Il futuro della Maire Tecnimont, che oggi poggia principalmente sulla trasformazione del gas, sulla raffinazione e sul petrolchimico, Di Amato e Folgiero lo stanno costruendo continuando a puntare sugli idrocarburi, ma seguendo anche le nuove tendenze su tre fronti: impianti di energia rinnovabile (eolici e solari); il revamping, cioè il rinnovamento di impianti datati per renderli di nuovo efficienti; la biochimica, cioè la creazione di plastiche di origine vegetale. «Dobbiamo essere pronti a cogliere ogni cambiamento» sostiene il presidente «per non perdere la posizione che abbiamo conquistato nel mondo».


Mentre in lontananza una fila di enormi pale eoliche trasforma pigramente il vento in energia, Di Amato esprime la sua fiducia in un'Italia che sembra sottovalutare le proprie capacità: «I giovani devono sapere che il nostro è un settore dove siamo forti, accolti con ammirazione ovunque: operiamo in un mondo che richiede molte professionalità, dai progettisti ai chimici, agli esperti in finanza ai legali specializzati. Oggi il nostro Paese sforna tra i migliori ingegneri del mondo, ma non bastano».

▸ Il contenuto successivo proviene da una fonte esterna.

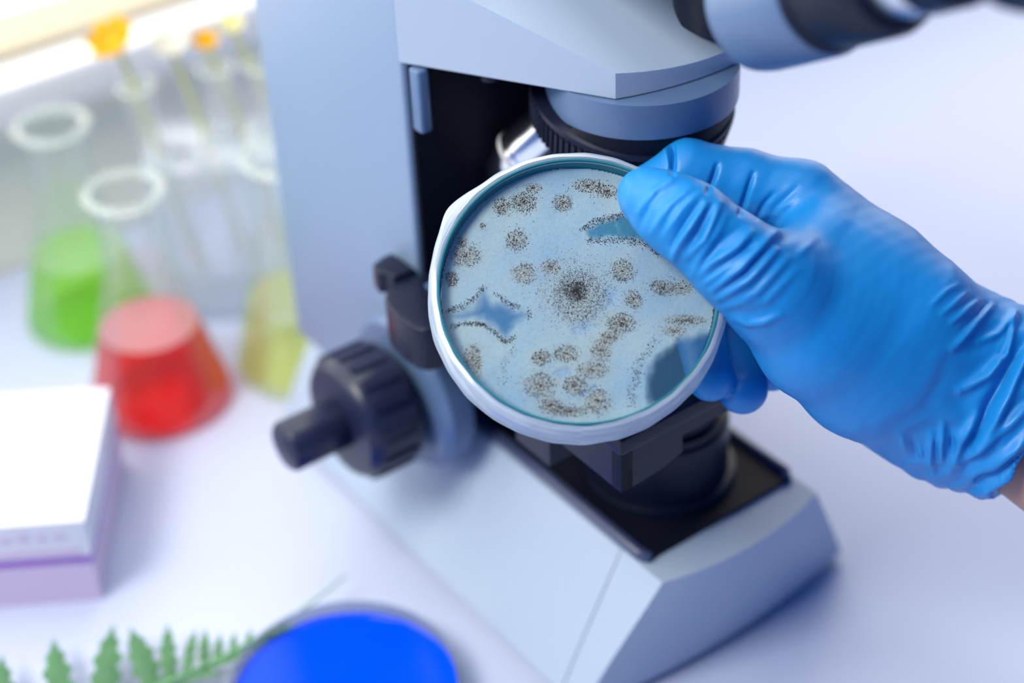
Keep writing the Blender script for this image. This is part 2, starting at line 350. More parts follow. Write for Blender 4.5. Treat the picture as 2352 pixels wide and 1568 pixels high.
nt.links.new(m1.outputs[0], m2.inputs[1]); nt.links.new(trp.outputs[0], m2.inputs[2])
m3.inputs[0].default_value = .10; nt.links.new(m2.outputs[0], m3.inputs[1]); nt.links.new(gls.outputs[0], m3.inputs[2]); nt.links.new(m3.outputs[0], out.inputs[0])

def ringsolid(prof, n=160, wob=None):
    rings = []
    for r, z in prof:
        row = []
        for i in range(n):
            a = 2 * pi * i / n; rr, zz = (r, z) if wob is None else wob(r, z, a)
            row.append((rr * cos(a), rr * sin(a), zz))
        rings.append(row)
    rings.append(rings[0]); bm = bmesh.new()
    R = [[bm.verts.new(p) for p in r] for r in rings[:-1]]; R.append(R[0])
    for A, B in zip(R, R[1:]):
        for i in range(n): bm.faces.new((A[i], A[(i + 1) % n], B[(i + 1) % n], B[i]))
    return bm
FLAP = radians(146)
def filmw(r, z, a):
    w = .00018 * sin(3 * a + 1) + .00012 * sin(11 * a + z * 900) + .00008 * sin(29 * a + 2)
    d = (a - FLAP + pi) % (2 * pi) - pi
    if r > .047: w += .0022 * math.exp(-(d / .17) ** 2)
    return r + w, z + .0002 * sin(5 * a)
obj('dish_base', ringsolid([(.0449, -.0068), (.0449, .0064), (.0451, .0070), (.0456, .0070), (.0458, .0064), (.0460, -.0068)]), M_GLASSEDGE, dish)
obj('dish_floor', lathe([(.0449, -.0062), (.0449, -.0050)], 96), glassy('dish_glass', (.96, .985, 1), .3), dish)
obj('lid', lathe([(.0446, .0060), (.0446, .0068)], 96), M_LID, dish)
obj('sealing_film', ringsolid([(.0462, -.0072), (.0462, .0058), (.0459, .0066), (.0463, .0074), (.0474, .0071), (.0485, .0054), (.0490, .0025), (.0488, -.0010), (.0491, -.0045), (.0484, -.0072), (.0474, -.0076)], 200, filmw), M_FILM, dish)
# agar and mould
rng = np.random.default_rng(7)
def vnoise(p, seed, sc):
    r = np.random.default_rng(seed); out = np.zeros(len(p))
    for k in range(8):
        d = r.normal(size=p.shape[1]); out += np.sin(p @ d * sc * (1 + .35 * k) + r.uniform(0, 6.28)) / (1 + .3 * k)
    return out / 3.0
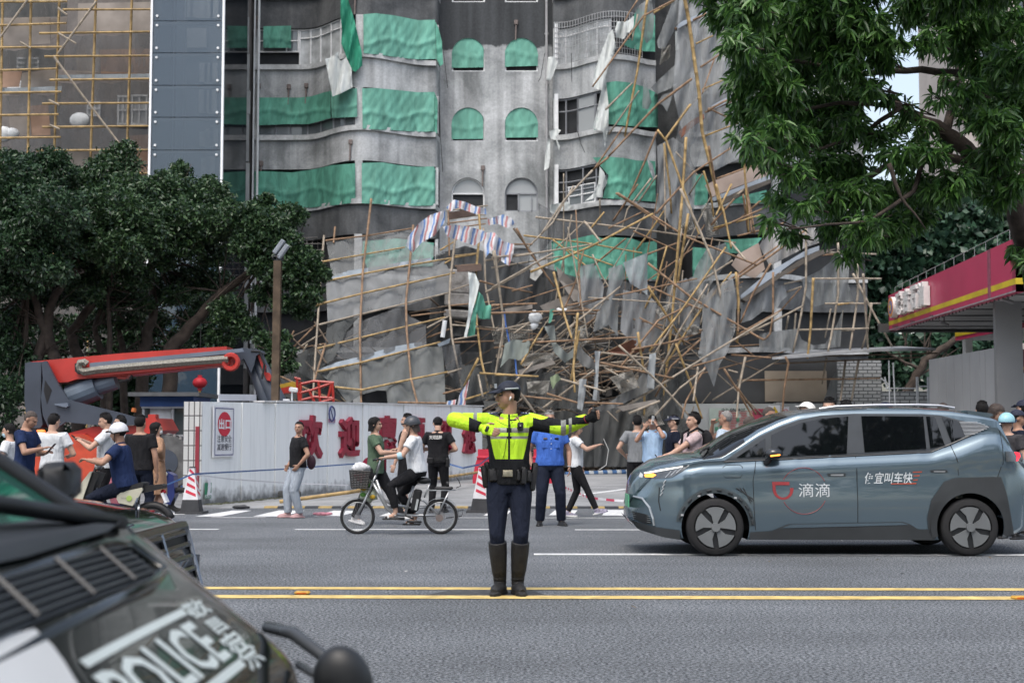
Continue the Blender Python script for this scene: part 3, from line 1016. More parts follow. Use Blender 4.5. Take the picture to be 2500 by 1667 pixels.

Per un imprenditore che corre in giro per il pianeta a concludere contratti e a far rispettare le rigide scadenze di consegna, resta il rammarico di lavorare poco in Italia: «Troppa burocrazia, tempi troppo lunghi» sottolinea. «Ma c’è dire che negli ultimi anni i diversi governi ci hanno molto supportati nella nostra attività di esportatori» aggiunge con un sorriso mentre si prepara a lasciare la Polonia. Lo aspetta un week-end con la famiglia e poi un viaggio ai confini della Russia.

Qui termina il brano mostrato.